In the end, when Nita tells Aurirelde that her fear is locking Khretef up in a cage, and that he’s willing to stay there forever because he loves her so much, Aurielde finally snaps and tries to choke Nita physically, which gives Nita an opening to use a spell to physically drag the Martian kernel out from Aurirelde’s body. It’s a tricky operation, and Nita hears Kit’s voice reassuring her from nowhere at a critical point. She manages to calm the kernel, which Aurirelde had excited to such a state that Martian volcanoes were going off spontaneously, and saves Aurirelde from landing on the Martian surface at terminal velocity. Then she transits herself, the kernel, and the unconscious Aurirelde back to the Shamaska throne room to see about her remaining business on Mars.
So – I loved the action in this chapter, the intricate descriptions, though I have to admit I couldn’t really picture everything that was going on with the Gibraltar Passthrough, just the very general parameters. And I love that Diane is managing to cement the new level of Nita and Kit’s relationship in the midst of all this other high-stakes drama that is going on, and without the two of them even being physically together or communicating more than a sentence. The magic word ‘boyfriend’ comes up a second time, while Nita and Aurirelde are haranguing each other about the way they treat the guys, and Nita tells her “I don’t have to keep my boyfriend in a cage!”
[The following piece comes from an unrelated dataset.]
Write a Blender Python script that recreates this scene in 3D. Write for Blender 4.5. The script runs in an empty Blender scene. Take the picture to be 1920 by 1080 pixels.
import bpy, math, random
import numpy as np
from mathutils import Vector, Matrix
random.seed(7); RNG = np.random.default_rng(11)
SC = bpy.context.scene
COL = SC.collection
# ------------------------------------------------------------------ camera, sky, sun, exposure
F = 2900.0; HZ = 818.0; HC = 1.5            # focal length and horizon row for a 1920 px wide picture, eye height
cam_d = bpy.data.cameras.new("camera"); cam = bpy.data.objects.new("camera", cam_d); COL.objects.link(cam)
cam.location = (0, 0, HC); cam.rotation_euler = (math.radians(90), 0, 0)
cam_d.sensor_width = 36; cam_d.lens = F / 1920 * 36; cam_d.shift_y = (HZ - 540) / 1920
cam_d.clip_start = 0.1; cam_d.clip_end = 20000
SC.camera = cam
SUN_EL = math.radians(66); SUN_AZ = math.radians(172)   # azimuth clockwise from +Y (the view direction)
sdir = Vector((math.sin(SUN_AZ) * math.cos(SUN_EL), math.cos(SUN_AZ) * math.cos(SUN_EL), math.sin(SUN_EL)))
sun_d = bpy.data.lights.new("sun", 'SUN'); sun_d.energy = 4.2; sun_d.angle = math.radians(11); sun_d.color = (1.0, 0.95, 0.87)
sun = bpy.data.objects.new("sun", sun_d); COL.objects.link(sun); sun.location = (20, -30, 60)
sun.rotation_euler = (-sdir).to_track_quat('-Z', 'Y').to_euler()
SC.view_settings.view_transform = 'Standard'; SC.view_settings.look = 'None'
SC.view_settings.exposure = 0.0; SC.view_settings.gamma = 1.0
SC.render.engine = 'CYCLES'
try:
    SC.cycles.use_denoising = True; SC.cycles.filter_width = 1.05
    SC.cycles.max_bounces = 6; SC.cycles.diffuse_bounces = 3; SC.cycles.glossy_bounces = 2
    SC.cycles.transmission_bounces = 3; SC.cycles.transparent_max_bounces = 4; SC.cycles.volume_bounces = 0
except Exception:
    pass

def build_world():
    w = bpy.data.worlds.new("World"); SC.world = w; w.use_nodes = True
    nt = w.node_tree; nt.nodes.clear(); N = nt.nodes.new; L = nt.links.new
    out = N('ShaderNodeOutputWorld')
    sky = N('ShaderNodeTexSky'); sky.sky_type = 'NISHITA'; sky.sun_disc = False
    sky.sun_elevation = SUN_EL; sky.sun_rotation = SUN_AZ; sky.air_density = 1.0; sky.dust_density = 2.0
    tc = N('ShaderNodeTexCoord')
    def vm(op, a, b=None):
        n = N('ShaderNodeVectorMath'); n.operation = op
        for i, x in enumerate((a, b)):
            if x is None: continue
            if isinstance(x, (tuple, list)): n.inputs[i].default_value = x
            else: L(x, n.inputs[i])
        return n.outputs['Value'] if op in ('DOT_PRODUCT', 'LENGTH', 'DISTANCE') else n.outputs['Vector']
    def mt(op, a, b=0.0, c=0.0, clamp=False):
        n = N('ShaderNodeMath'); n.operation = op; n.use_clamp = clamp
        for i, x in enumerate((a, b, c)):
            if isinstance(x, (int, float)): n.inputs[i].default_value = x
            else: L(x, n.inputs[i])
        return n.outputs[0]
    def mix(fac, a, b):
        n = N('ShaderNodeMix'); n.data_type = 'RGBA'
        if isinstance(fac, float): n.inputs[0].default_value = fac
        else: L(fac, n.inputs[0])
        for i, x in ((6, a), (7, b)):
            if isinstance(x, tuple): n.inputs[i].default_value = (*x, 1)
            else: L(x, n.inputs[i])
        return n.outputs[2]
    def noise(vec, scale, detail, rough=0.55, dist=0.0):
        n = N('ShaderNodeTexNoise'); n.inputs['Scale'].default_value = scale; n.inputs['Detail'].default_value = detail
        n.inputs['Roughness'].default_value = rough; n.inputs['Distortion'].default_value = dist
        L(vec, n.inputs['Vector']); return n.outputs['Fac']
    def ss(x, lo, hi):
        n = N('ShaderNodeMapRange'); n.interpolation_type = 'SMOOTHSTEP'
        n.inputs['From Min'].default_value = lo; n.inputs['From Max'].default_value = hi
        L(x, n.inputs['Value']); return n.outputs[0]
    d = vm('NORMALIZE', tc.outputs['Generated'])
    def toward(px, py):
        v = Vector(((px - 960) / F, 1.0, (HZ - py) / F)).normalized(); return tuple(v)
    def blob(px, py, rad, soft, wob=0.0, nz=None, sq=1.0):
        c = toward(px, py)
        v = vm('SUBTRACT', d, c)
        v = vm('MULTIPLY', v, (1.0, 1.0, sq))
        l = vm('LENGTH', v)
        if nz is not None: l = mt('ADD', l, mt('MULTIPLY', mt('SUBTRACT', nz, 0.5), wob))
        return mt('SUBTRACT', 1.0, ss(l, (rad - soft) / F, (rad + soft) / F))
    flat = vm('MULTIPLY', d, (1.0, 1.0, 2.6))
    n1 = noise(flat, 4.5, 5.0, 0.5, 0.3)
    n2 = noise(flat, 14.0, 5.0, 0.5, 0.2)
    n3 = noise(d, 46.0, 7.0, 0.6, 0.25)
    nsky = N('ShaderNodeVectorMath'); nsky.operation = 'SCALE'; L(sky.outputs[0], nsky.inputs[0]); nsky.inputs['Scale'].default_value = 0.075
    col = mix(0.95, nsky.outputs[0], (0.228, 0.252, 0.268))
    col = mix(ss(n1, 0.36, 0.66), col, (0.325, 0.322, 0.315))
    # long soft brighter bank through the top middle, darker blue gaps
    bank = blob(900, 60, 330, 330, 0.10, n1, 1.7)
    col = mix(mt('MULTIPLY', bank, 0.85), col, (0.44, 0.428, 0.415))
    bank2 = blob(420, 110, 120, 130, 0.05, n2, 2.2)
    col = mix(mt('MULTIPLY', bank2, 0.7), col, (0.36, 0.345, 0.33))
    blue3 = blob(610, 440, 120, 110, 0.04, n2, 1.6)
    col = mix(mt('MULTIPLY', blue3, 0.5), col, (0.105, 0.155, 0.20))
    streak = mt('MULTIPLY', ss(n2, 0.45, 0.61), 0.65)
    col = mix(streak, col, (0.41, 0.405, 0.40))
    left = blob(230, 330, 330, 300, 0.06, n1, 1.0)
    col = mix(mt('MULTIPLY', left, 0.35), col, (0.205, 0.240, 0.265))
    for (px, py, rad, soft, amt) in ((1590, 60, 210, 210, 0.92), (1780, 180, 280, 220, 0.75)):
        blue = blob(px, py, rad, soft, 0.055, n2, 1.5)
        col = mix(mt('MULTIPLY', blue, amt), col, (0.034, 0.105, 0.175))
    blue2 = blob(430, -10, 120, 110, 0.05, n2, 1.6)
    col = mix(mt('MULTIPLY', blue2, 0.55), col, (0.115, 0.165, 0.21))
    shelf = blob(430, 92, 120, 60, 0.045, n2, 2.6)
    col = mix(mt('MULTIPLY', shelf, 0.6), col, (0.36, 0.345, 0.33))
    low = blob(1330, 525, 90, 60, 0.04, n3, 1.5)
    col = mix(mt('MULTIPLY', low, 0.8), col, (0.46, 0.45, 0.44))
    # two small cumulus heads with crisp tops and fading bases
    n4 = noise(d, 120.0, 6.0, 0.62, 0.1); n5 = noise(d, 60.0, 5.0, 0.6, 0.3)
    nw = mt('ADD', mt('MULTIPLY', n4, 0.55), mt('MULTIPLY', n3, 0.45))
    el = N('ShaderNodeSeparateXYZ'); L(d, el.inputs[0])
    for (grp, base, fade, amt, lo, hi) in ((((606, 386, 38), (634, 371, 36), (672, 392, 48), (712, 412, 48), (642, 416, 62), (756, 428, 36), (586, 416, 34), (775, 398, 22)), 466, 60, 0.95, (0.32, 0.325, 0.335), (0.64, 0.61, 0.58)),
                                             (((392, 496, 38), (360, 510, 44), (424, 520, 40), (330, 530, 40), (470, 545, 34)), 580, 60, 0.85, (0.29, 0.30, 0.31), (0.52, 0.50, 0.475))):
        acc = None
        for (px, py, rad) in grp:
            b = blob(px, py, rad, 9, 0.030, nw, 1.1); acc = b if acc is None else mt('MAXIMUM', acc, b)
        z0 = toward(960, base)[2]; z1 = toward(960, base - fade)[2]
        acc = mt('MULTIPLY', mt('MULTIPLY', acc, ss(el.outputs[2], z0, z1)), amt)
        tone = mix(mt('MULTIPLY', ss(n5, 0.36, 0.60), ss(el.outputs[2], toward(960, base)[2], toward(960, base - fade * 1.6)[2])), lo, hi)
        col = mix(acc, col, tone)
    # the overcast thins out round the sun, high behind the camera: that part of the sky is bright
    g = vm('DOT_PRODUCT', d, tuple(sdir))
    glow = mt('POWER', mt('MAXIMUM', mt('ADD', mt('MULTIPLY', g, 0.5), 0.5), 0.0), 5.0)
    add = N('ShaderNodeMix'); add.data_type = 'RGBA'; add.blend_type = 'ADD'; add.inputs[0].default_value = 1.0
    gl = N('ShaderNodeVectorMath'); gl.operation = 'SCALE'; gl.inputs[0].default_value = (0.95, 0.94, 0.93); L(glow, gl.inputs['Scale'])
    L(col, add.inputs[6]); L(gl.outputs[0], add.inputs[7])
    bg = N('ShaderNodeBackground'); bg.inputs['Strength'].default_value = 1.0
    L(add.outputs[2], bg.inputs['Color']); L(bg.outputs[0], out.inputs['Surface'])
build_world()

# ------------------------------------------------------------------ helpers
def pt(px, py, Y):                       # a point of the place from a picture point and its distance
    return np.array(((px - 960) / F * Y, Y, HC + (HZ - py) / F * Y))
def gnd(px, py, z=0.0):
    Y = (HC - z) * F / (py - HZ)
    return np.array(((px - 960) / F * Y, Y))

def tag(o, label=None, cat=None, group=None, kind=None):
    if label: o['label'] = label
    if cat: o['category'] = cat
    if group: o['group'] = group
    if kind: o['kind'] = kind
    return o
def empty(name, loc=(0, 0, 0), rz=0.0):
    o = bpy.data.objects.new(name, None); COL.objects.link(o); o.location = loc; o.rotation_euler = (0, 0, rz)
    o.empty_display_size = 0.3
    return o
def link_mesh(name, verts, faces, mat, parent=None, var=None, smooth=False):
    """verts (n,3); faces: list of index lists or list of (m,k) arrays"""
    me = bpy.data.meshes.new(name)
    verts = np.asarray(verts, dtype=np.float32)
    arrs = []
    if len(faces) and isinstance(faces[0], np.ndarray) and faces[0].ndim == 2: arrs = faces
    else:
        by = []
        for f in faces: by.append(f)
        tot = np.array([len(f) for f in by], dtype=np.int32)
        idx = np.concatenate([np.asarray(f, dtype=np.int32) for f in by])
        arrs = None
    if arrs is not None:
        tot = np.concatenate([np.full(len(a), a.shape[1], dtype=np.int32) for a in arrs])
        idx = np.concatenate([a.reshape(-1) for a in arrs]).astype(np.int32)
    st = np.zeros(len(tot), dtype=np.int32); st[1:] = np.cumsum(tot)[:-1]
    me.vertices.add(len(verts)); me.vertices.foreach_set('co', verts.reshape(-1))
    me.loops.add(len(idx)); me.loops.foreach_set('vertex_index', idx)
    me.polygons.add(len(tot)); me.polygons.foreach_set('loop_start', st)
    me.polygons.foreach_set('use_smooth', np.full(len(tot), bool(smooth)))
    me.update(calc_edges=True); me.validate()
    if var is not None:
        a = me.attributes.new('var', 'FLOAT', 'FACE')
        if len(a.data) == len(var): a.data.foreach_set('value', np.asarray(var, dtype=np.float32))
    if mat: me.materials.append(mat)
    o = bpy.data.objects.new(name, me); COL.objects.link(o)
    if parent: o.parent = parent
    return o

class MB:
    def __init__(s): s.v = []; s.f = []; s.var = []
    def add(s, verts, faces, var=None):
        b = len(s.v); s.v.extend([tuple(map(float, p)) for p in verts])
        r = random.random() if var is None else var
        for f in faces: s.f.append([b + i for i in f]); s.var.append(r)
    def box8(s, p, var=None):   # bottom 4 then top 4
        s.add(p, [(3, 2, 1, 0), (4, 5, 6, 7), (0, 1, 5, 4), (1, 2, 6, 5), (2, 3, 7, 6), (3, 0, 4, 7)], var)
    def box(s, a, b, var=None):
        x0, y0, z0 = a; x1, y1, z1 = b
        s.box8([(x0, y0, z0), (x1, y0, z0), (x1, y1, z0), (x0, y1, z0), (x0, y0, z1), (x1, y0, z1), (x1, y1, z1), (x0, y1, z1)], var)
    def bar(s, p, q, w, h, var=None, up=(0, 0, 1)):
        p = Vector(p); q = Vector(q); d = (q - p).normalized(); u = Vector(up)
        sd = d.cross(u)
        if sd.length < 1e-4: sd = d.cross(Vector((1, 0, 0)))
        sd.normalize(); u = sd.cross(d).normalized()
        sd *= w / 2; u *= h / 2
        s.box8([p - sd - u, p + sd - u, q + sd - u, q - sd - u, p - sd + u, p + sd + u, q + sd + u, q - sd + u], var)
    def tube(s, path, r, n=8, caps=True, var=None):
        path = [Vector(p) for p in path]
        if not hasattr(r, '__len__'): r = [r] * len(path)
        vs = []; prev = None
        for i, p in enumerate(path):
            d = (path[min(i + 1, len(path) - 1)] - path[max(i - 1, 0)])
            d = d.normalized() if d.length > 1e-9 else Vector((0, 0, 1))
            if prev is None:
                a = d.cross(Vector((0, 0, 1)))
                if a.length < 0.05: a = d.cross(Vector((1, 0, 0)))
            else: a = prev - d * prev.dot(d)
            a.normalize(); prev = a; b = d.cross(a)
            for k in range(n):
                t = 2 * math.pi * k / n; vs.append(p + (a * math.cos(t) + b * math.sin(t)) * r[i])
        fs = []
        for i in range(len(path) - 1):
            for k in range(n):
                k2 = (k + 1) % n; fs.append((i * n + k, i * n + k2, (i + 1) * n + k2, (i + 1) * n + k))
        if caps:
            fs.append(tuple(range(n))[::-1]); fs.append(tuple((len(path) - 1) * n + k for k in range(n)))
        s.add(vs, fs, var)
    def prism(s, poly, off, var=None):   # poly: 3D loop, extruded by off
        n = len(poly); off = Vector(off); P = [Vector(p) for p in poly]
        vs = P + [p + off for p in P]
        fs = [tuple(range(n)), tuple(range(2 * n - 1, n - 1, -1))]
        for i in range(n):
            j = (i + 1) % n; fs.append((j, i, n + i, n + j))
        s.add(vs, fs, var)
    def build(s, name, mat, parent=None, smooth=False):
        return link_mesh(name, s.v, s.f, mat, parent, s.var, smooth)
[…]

And then, there’s Kit’s side of it, which I’m going to have to quote:
She’s hot, Kit thought in surprise. Just how exactly have I failed to notice that Neets is hot? Maybe it was because she didn’t throw it around or make a weapon of it, the way some of the girls at school did, or tried to. Maybe it was because Kit was so busy just being her friend and not wanting to add anything extraneous to the equation. When the spell was already balanced, you didn’t go hanging extra elements on it just because you could–
And maybe I was just a little bit chicken about it? Kit thought. Because this admission would complicate things — no question about it. Maybe life was nice and comfy and safe without this complication, at a time when a lot of things had not been comfy of safe for either of them — so that Kit hadn’t wanted to rock the boat. And maybe that’s why I’ve been giving Darryl and Ronan so much grief.
But the sight of her there, looking deadly — and extremely competent and wizardly and pissed off and, well, frankly, kind of magnificent–
This passage is obviously the counterpart to the one I quoted last time, of Nita’s – the one where she really took a hard look at the word ‘boyfriend.’ Like Nita, Kit admits the basic attraction to himself, and also takes a good hard look at the things that he’s afraid of and the barriers that he was putting up to avoid taking their relationship to the next level.
Hopefully I’ll get back to this a bit sooner next time. There’s only two chapters left in the book, and neither of them are that long.
I’m sorry I haven’t read the previous portions. The story sounds very interesting just from reading this.